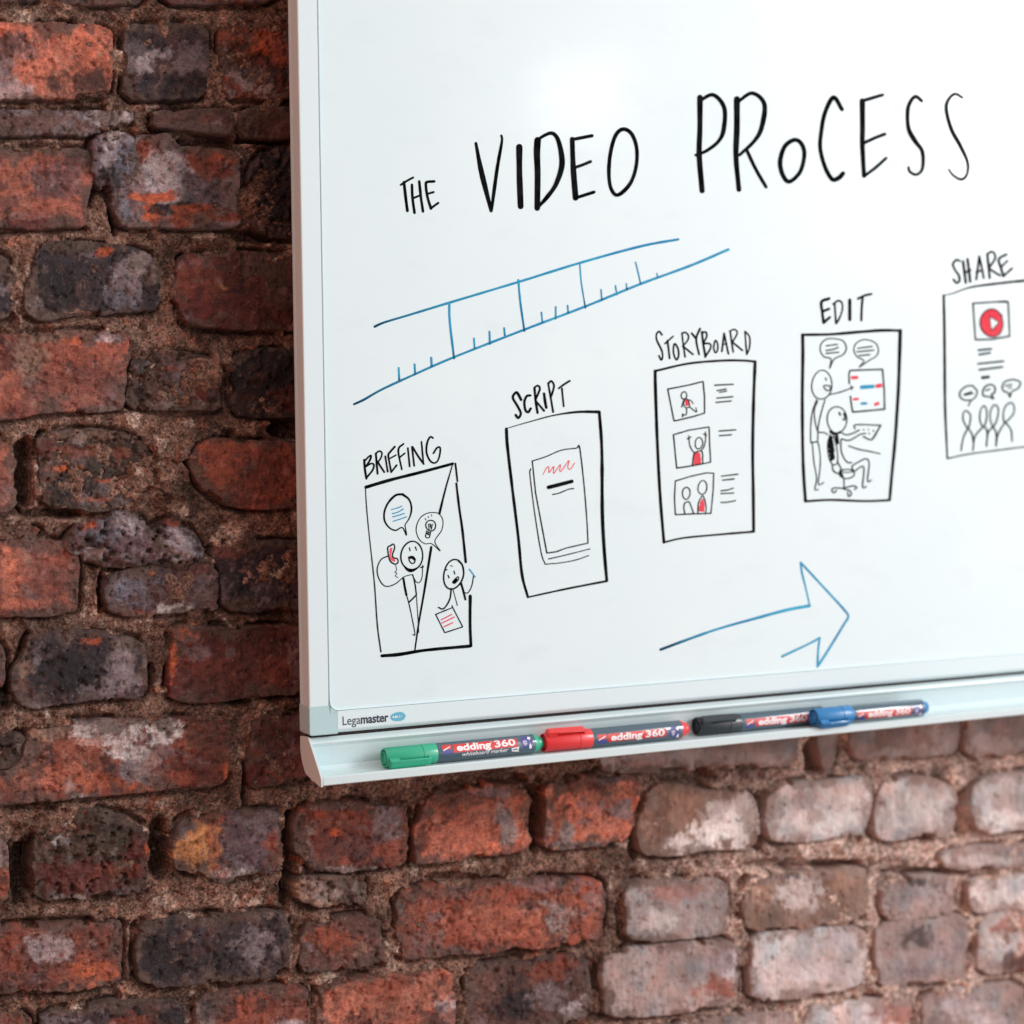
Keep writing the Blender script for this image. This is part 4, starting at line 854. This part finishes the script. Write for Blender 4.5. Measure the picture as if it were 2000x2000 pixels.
K.st([(228, 588), (400, 555), (518, 525), (530, 650), (530, 785), (430, 815), (280, 850), (228, 588)], 9, sharp=True); K.st([(275, 962), (400, 925), (567, 898), (572, 1040), (580, 1187), (440, 1215), (302, 1236), (275, 962)], 9, sharp=True)
K.st([(290, 1342), (420, 1302), (545, 1275), (605, 1278), (600, 1420), (582, 1607), (420, 1612), (290, 1618), (283, 1480), (290, 1342)], 9, sharp=True)
K.hatch([(368, 678), (390, 676), (402, 720), (372, 728)], 'r', 7, 6); K.el(361, 640, 23, 30, 8); K.st([(370, 672), (392, 674), (408, 718), (398, 738), (370, 738), (358, 708)], 7, closed=True)
K.st([(358, 680), (342, 735)], 7); K.st([(390, 675), (418, 682), (437, 708)], 7); K.st([(382, 742), (382, 790), (362, 802), (350, 790), (350, 815)], 8); K.st([(408, 735), (462, 775), (458, 740)], 7)
K.hatch([(440, 1208), (446, 1125), (470, 1105), (496, 1115), (504, 1204)], 'r', 9, 6.5, .05); K.el(483, 1032, 31, 46, 8, tilt=.15); K.st([(402, 992), (408, 1045), (425, 1085), (450, 1113)], 8); K.st([(537, 940), (538, 1000), (525, 1060), (500, 1093)], 8)
K.st([(388, 997), (418, 980)], 8); K.st([(399, 968), (403, 1000)], 6); K.st([(522, 957), (546, 966)], 8); K.st([(430, 1212), (440, 1130), (455, 1108), (492, 1095), (512, 1110), (515, 1202)], 9)
K.el(380, 1442, 31, 49, 8); K.el(513, 1395, 37, 55, 8, tilt=.1); K.st([(370, 1615), (360, 1560), (370, 1522), (400, 1512), (420, 1550), (442, 1612)], 8); K.hatch([(480, 1590), (490, 1520), (516, 1480), (530, 1530), (528, 1596)], 'r', 8, 6, .05)
K.st([(475, 1612), (478, 1530), (500, 1480), (516, 1462), (535, 1510), (543, 1570), (535, 1614)], 8)
for a in ([(615, 556), (765, 548)], [(633, 600), (707, 587)], [(653, 614), (710, 604)], [(632, 662), (762, 650)], [(625, 697), (748, 685)], [(650, 932), (785, 922)], [(653, 970), (750, 962)], [(668, 1302), (803, 1286)], [(678, 1335), (772, 1325)], [(665, 1422), (720, 1415), (765, 1400)], [(665, 1445), (768, 1440)], [(663, 1518), (720, 1515), (783, 1503)]): K.st(a, 9)
K.build()

# edit panel
K = Sketch('edit_sketch', 'panel captioned EDIT with a standing and a seated figure', 1530, 560, 4.39)
for a in (([(392, 102), (328, 130), (334, 220), (345, 308)], 20), ([(345, 308), (398, 262)], 19), ([(335, 212), (392, 190)], 18), ([(440, 145), (452, 315)], 14), ([(426, 150), (470, 120), (503, 140), (505, 200), (482, 268), (455, 315)], 13), ([(570, 115), (570, 282)], 22), ([(680, 95), (672, 190), (669, 288)], 17), ([(642, 102), (700, 75), (755, 62)], 17)): K.st(*a)
K.st([(160, 412), (400, 408), (650, 388), (850, 374), (1008, 376)], 18, w2=20); K.st([(1003, 376), (996, 620), (986, 900), (960, 1300), (932, 1600), (912, 1828)], 24, w2=20); K.st([(912, 1830), (700, 1838), (400, 1828), (190, 1840)], 16); K.st([(166, 412), (168, 600), (163, 1000), (170, 1500), (190, 1838)], 21)
K.st([(408, 620), (350, 600), (318, 550), (325, 490), (370, 450), (440, 446), (512, 465), (540, 522), (515, 580), (435, 622), (398, 700)], 9, 'g', closed=True)
K.st([(690, 635), (632, 600), (605, 545), (620, 490), (680, 455), (750, 462), (800, 495), (815, 555), (790, 600), (735, 632), (650, 690)], 9, 'g', closed=True)
for a in ([(368, 507), (462, 494)], [(366, 546), (425, 538), (470, 520)], [(368, 572), (472, 562)], [(638, 528), (760, 512)], [(632, 558), (776, 544)], [(648, 592), (742, 582)]): K.st(a, 10, 'g')
K.el(330, 842, 87, 123, 9, 'g'); K.st([(362, 782), (368, 802)], 9, 'g'); K.st([(345, 850), (400, 852), (402, 878), (375, 892)], 9, 'g', closed=True)
for a in ([(285, 970), (248, 1080), (235, 1200), (235, 1335)], [(235, 1335), (295, 1330)], [(295, 1330), (300, 1200), (325, 1080), (358, 970)], [(294, 980), (266, 1060), (275, 1170), (300, 1243), (350, 1250), (378, 1268)], [(400, 925), (500, 900), (600, 862)], [(582, 850), (588, 882)],
          [(248, 1340), (262, 1500), (285, 1640), (270, 1738), (300, 1738)], [(300, 1340), (316, 1450), (314, 1560), (300, 1690), (325, 1692), (345, 1678)]): K.st(a, 9, 'g')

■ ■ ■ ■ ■

> [GIVEN TASK]: Repeat the material above verbatim, with no pictures in the output.

> [WRITTEN ANSWER]:
Keep writing the Blender script for this image. This is part 4, starting at line 854. This part finishes the script. Write for Blender 4.5. Measure the picture as if it were 2000x2000 pixels.
K.st([(228, 588), (400, 555), (518, 525), (530, 650), (530, 785), (430, 815), (280, 850), (228, 588)], 9, sharp=True); K.st([(275, 962), (400, 925), (567, 898), (572, 1040), (580, 1187), (440, 1215), (302, 1236), (275, 962)], 9, sharp=True)
K.st([(290, 1342), (420, 1302), (545, 1275), (605, 1278), (600, 1420), (582, 1607), (420, 1612), (290, 1618), (283, 1480), (290, 1342)], 9, sharp=True)
K.hatch([(368, 678), (390, 676), (402, 720), (372, 728)], 'r', 7, 6); K.el(361, 640, 23, 30, 8); K.st([(370, 672), (392, 674), (408, 718), (398, 738), (370, 738), (358, 708)], 7, closed=True)
K.st([(358, 680), (342, 735)], 7); K.st([(390, 675), (418, 682), (437, 708)], 7); K.st([(382, 742), (382, 790), (362, 802), (350, 790), (350, 815)], 8); K.st([(408, 735), (462, 775), (458, 740)], 7)
K.hatch([(440, 1208), (446, 1125), (470, 1105), (496, 1115), (504, 1204)], 'r', 9, 6.5, .05); K.el(483, 1032, 31, 46, 8, tilt=.15); K.st([(402, 992), (408, 1045), (425, 1085), (450, 1113)], 8); K.st([(537, 940), (538, 1000), (525, 1060), (500, 1093)], 8)
K.st([(388, 997), (418, 980)], 8); K.st([(399, 968), (403, 1000)], 6); K.st([(522, 957), (546, 966)], 8); K.st([(430, 1212), (440, 1130), (455, 1108), (492, 1095), (512, 1110), (515, 1202)], 9)
K.el(380, 1442, 31, 49, 8); K.el(513, 1395, 37, 55, 8, tilt=.1); K.st([(370, 1615), (360, 1560), (370, 1522), (400, 1512), (420, 1550), (442, 1612)], 8); K.hatch([(480, 1590), (490, 1520), (516, 1480), (530, 1530), (528, 1596)], 'r', 8, 6, .05)
K.st([(475, 1612), (478, 1530), (500, 1480), (516, 1462), (535, 1510), (543, 1570), (535, 1614)], 8)
for a in ([(615, 556), (765, 548)], [(633, 600), (707, 587)], [(653, 614), (710, 604)], [(632, 662), (762, 650)], [(625, 697), (748, 685)], [(650, 932), (785, 922)], [(653, 970), (750, 962)], [(668, 1302), (803, 1286)], [(678, 1335), (772, 1325)], [(665, 1422), (720, 1415), (765, 1400)], [(665, 1445), (768, 1440)], [(663, 1518), (720, 1515), (783, 1503)]): K.st(a, 9)
K.build()

# edit panel
K = Sketch('edit_sketch', 'panel captioned EDIT with a standing and a seated figure', 1530, 560, 4.39)
for a in (([(392, 102), (328, 130), (334, 220), (345, 308)], 20), ([(345, 308), (398, 262)], 19), ([(335, 212), (392, 190)], 18), ([(440, 145), (452, 315)], 14), ([(426, 150), (470, 120), (503, 140), (505, 200), (482, 268), (455, 315)], 13), ([(570, 115), (570, 282)], 22), ([(680, 95), (672, 190), (669, 288)], 17), ([(642, 102), (700, 75), (755, 62)], 17)): K.st(*a)
K.st([(160, 412), (400, 408), (650, 388), (850, 374), (1008, 376)], 18, w2=20); K.st([(1003, 376), (996, 620), (986, 900), (960, 1300), (932, 1600), (912, 1828)], 24, w2=20); K.st([(912, 1830), (700, 1838), (400, 1828), (190, 1840)], 16); K.st([(166, 412), (168, 600), (163, 1000), (170, 1500), (190, 1838)], 21)
K.st([(408, 620), (350, 600), (318, 550), (325, 490), (370, 450), (440, 446), (512, 465), (540, 522), (515, 580), (435, 622), (398, 700)], 9, 'g', closed=True)
K.st([(690, 635), (632, 600), (605, 545), (620, 490), (680, 455), (750, 462), (800, 495), (815, 555), (790, 600), (735, 632), (650, 690)], 9, 'g', closed=True)
for a in ([(368, 507), (462, 494)], [(366, 546), (425, 538), (470, 520)], [(368, 572), (472, 562)], [(638, 528), (760, 512)], [(632, 558), (776, 544)], [(648, 592), (742, 582)]): K.st(a, 10, 'g')
K.el(330, 842, 87, 123, 9, 'g'); K.st([(362, 782), (368, 802)], 9, 'g'); K.st([(345, 850), (400, 852), (402, 878), (375, 892)], 9, 'g', closed=True)
for a in ([(285, 970), (248, 1080), (235, 1200), (235, 1335)], [(235, 1335), (295, 1330)], [(295, 1330), (300, 1200), (325, 1080), (358, 970)], [(294, 980), (266, 1060), (275, 1170), (300, 1243), (350, 1250), (378, 1268)], [(400, 925), (500, 900), (600, 862)], [(582, 850), (588, 882)],
          [(248, 1340), (262, 1500), (285, 1640), (270, 1738), (300, 1738)], [(300, 1340), (316, 1450), (314, 1560), (300, 1690), (325, 1692), (345, 1678)]): K.st(a, 9, 'g')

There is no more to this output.